CHICAGO (CBS) — Members of the jury that convicted Rod Blagojevich of 17 corruption counts this past summer said they saw a very different man in court on Wednesday from the cocky, glad-handing politician they watched for more nearly two months at his trial.

Several jurors attended Blagojevich’s sentencing hearing on Wednesday, when he was sentenced to 14 years in prison. They said they felt a need for closure after the long trial that ended in Blagojevich’s conviction.

Connie Wilson, the forewoman of the jury from Blagojevich’s second trial, said Blagojevich was clearly not as confident and upbeat as he was throughout the trial when he faced U.S. District Judge James Zagel on Wednesday to hear his sentence.

“We saw the Rod that was the charismatic, always campaigning guy during the trial,” she said. “And today I think the weight of the world was on his shoulders. You could notice it, you could see it in his face, even in his posture.”

READ: Rod Blagojevich Sentenced To 14 Years In Prison

Karin Wilson, of Palatine, also said the man she saw in court on Wednesday was “very different” from the man who testified in his own defense for seven days, often sparring with prosecutors and the judge.

“On the stand, I think he was very glib and very manipulative and very disrespectful of the process,” Wilson said. “Today I think he was very, very somber; very serious and accepting of the situation that he’s now in.”
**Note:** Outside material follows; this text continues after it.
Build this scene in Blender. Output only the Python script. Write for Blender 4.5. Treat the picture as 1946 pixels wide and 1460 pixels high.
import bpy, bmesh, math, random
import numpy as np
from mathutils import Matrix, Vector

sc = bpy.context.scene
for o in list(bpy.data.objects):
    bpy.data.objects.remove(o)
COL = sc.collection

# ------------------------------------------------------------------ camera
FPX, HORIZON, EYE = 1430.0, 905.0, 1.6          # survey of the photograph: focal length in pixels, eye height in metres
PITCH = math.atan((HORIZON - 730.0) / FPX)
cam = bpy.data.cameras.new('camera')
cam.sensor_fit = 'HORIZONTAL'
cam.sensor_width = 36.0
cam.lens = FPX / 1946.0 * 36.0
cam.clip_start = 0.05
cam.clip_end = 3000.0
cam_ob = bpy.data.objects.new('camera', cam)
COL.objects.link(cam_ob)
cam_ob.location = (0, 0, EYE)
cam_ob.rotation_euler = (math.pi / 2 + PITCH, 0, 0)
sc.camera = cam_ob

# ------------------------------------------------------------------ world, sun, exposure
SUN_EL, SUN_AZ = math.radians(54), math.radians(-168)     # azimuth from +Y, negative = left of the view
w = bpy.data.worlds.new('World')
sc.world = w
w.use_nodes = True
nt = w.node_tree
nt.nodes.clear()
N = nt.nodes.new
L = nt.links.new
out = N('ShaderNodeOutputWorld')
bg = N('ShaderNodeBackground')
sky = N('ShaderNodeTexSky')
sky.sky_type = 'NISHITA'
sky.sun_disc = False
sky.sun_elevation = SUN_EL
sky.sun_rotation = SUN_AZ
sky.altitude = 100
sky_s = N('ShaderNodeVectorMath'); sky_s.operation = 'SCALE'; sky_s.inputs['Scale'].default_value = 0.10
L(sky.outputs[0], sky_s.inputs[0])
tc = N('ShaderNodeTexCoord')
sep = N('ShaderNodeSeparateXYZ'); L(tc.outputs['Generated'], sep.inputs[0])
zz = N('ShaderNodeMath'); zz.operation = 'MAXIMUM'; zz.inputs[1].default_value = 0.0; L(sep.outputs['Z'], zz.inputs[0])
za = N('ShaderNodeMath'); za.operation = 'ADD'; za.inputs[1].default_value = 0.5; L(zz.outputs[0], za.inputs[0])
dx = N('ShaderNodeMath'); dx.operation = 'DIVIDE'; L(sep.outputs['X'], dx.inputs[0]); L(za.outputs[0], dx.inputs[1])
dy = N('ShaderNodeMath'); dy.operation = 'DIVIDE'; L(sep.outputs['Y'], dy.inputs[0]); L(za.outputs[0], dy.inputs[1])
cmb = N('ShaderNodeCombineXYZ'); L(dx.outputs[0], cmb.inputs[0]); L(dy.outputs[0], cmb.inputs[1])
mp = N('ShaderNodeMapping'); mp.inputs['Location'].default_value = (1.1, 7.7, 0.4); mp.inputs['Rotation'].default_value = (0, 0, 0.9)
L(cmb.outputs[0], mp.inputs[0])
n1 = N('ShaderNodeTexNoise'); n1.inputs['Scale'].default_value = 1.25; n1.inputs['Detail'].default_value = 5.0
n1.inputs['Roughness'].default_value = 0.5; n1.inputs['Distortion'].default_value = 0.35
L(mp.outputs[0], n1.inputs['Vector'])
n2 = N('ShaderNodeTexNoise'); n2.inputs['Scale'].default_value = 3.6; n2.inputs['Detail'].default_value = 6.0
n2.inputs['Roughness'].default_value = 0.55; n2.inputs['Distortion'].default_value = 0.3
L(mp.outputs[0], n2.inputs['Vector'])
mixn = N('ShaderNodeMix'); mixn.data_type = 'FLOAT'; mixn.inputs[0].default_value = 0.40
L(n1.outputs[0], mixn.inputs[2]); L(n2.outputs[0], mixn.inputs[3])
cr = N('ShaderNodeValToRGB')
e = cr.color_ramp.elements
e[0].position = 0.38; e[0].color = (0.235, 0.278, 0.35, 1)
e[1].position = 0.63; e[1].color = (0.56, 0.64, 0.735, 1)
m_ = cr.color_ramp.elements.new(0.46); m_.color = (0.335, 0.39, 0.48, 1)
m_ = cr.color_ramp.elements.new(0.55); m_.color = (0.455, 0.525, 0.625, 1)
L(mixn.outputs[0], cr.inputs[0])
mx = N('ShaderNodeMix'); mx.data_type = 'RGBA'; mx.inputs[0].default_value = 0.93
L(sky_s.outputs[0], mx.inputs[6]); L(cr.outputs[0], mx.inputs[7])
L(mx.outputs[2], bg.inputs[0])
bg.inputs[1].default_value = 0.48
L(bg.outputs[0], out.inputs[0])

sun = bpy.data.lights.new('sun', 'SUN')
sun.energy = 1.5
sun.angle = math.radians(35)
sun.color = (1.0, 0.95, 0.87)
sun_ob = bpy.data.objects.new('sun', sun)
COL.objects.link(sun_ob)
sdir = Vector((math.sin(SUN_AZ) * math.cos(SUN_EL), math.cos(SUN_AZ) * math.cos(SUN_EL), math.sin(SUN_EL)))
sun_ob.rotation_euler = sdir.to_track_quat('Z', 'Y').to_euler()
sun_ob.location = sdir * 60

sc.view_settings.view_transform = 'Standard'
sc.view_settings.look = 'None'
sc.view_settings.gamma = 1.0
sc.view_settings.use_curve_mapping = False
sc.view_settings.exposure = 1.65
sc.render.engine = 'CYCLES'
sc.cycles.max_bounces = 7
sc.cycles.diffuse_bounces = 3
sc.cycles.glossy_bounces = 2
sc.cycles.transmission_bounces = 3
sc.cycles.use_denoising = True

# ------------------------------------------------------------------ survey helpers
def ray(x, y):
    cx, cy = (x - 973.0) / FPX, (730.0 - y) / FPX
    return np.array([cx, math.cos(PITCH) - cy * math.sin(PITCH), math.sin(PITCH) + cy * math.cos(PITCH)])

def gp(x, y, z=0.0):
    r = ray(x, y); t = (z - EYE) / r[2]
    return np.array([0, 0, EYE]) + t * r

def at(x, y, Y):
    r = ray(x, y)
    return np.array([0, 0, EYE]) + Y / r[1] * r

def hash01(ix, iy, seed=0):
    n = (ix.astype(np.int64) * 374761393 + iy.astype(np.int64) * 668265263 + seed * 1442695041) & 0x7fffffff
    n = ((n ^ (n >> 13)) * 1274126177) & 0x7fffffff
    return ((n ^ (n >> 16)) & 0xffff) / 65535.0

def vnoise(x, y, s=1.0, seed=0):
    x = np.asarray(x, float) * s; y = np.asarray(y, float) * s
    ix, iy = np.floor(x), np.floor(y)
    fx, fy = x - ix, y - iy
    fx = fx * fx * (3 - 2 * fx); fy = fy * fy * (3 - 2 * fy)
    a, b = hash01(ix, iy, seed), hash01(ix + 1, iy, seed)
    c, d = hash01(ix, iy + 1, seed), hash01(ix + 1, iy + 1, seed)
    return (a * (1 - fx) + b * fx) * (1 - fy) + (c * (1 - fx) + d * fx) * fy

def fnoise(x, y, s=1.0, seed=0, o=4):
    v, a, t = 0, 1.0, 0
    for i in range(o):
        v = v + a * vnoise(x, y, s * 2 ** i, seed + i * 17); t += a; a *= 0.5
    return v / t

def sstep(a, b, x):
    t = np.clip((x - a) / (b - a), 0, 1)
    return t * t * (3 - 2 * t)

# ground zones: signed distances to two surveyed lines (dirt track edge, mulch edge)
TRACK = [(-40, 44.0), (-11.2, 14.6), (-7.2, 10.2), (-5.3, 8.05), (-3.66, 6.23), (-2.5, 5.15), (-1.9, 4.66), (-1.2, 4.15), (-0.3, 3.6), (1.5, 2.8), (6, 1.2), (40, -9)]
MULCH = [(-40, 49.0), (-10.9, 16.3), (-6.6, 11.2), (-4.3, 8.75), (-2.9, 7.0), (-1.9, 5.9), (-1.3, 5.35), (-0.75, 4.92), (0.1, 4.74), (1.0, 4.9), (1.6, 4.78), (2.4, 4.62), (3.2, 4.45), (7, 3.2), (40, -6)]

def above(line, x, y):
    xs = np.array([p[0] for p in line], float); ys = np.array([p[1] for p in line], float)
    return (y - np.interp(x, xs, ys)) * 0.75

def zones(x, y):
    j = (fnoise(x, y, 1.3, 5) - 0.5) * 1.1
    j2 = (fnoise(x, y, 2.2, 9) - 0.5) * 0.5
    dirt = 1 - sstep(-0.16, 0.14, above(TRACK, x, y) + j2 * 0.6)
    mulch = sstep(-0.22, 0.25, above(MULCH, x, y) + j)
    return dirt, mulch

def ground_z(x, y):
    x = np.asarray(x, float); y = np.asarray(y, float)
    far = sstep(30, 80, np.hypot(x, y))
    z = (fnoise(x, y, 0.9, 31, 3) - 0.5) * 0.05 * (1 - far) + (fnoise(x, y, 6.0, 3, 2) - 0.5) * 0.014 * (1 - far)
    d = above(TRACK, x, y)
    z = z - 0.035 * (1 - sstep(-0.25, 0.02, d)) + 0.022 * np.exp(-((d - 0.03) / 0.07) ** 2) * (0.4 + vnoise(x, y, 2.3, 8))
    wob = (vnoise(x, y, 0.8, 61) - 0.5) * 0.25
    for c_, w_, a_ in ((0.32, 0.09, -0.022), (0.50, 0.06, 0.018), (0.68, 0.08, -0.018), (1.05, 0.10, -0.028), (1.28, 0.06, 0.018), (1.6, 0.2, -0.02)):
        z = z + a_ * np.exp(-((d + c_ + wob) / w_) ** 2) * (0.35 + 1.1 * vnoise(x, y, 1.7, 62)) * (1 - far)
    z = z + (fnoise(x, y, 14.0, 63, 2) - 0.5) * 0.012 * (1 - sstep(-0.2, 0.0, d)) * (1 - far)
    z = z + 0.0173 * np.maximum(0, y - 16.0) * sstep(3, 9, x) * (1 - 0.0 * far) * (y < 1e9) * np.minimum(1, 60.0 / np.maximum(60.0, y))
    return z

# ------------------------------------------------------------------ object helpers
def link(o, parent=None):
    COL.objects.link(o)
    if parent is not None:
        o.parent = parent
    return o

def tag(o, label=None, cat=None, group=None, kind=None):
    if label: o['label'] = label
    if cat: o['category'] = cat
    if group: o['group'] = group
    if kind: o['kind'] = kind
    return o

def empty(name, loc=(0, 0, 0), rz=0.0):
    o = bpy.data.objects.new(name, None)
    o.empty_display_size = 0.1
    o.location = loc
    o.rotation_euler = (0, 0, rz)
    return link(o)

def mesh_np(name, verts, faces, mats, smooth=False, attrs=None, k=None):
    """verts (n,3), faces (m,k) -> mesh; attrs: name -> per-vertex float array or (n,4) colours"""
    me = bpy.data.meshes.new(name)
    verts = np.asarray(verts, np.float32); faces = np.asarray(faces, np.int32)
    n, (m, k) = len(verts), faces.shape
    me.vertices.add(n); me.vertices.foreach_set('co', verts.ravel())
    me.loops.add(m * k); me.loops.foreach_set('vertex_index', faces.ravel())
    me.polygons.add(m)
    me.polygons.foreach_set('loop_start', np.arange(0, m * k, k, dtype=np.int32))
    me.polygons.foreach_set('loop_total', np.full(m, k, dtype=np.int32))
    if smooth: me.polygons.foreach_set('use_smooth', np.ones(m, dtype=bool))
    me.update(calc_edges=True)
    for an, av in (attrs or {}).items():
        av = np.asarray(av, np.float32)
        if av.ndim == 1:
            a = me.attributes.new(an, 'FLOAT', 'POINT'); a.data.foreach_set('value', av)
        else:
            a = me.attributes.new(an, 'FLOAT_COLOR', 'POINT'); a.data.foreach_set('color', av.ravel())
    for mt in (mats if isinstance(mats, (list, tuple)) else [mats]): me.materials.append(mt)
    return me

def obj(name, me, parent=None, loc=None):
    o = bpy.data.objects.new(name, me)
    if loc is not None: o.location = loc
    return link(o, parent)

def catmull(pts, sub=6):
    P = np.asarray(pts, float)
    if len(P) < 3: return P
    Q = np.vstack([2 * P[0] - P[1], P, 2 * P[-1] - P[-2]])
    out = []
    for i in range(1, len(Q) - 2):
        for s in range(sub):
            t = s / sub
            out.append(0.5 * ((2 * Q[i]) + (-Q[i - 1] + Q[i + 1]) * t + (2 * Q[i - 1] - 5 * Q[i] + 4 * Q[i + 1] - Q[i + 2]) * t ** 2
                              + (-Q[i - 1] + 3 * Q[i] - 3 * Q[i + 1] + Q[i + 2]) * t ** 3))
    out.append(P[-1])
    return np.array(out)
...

Jessica Hubinek, of Carol Stream, said, “The Rod Blagojevich during the trial was very hopeful, enthusiastic, personable – still acting, you know, like the politician he is. And today, just very reserved, accepting of his fate and somber. Definitely not the hopeful person that I saw during the trial.”

During the government’s sentencing argument on Wednesday, Assistant U.S. Attorney Reid Schar accused Blagojevich of crafting his trial testimony to manipulate the members of the jury and appeal to their individual tastes and personalities.

Schar noted that one of the jurors at the second trial was originally from Boston, another was a librarian and another worked at a Greek restaurant and Blagojevich tried to appeal to each juror in his testimony.

The jurors agreed with Schar’s assessment of Blagojevich’s trial testimony.

John McParland, a Boston native who now lives in Villa Park, said, “We picked that up as soon as he started talking about that in the courtroom.”

“As soon as I head Boston mentioned, I’m turning to the other jurors there too, just giving them a look,” he added. “I just have it go in one ear and out the other, so it has no effect.”

Hubinek, a librarian, said, “There were times that were very obvious it was manipulation, particularly when he showed pictures of his library or talked about going to the library.”

“I knew that was probably targeted towards me,” she added. “I think that he does enjoy libraries, he does enjoy going to libraries, but I don’t know that really needed to be mentioned in his testimony.”

Jurors were somewhat divided in their reaction to the length of Blagojevich’s sentence. Some thought he would only get 8 to 10 years, while others thought it would be longer.

But the jurors did say they were sympathetic with the situation he and his family are going through, even though most doubted Blagojevich truly has accepted responsibility for his actions.

“I believed that he feels bad for his family, I think he is sorry to his family,” juror Amy Laures said. “I struggle with his words where he said ‘the jury found me guilty’ and he didn’t say, ‘I am guilty of these crimes.’ I think somewhere in his mind he still feels that he’s not guilty.”

Karin Wilson said, “I don’t think he really believes that he did anything wrong. I think he’s sorry for the situation, he’s sorry for being convicted, he’s sorry for the verdict that we rendered, but I didn’t hear him accept that what he did was really wrong.”

Even so, she said, “I’m praying for him.”

Hubinek said the jurors felt especially sorry for Blagojevich’s wife, Patti, and his daughters Annie and Amy.

“When he was speaking of his daughters and how he had to tell his daughter Amy – who is around the same age as my daughter – about the reality of the new situation, that is when I almost wanted to cry,” Hubinek said. “For his daughter, for his family, I can’t imagine what kind of pain and hardship they’re going to have to endure and what they have endured.”

Laures said it’s clear Blagojevich loves his family, but she added, “I do think though he should have thought about that before he did some of the things he did.”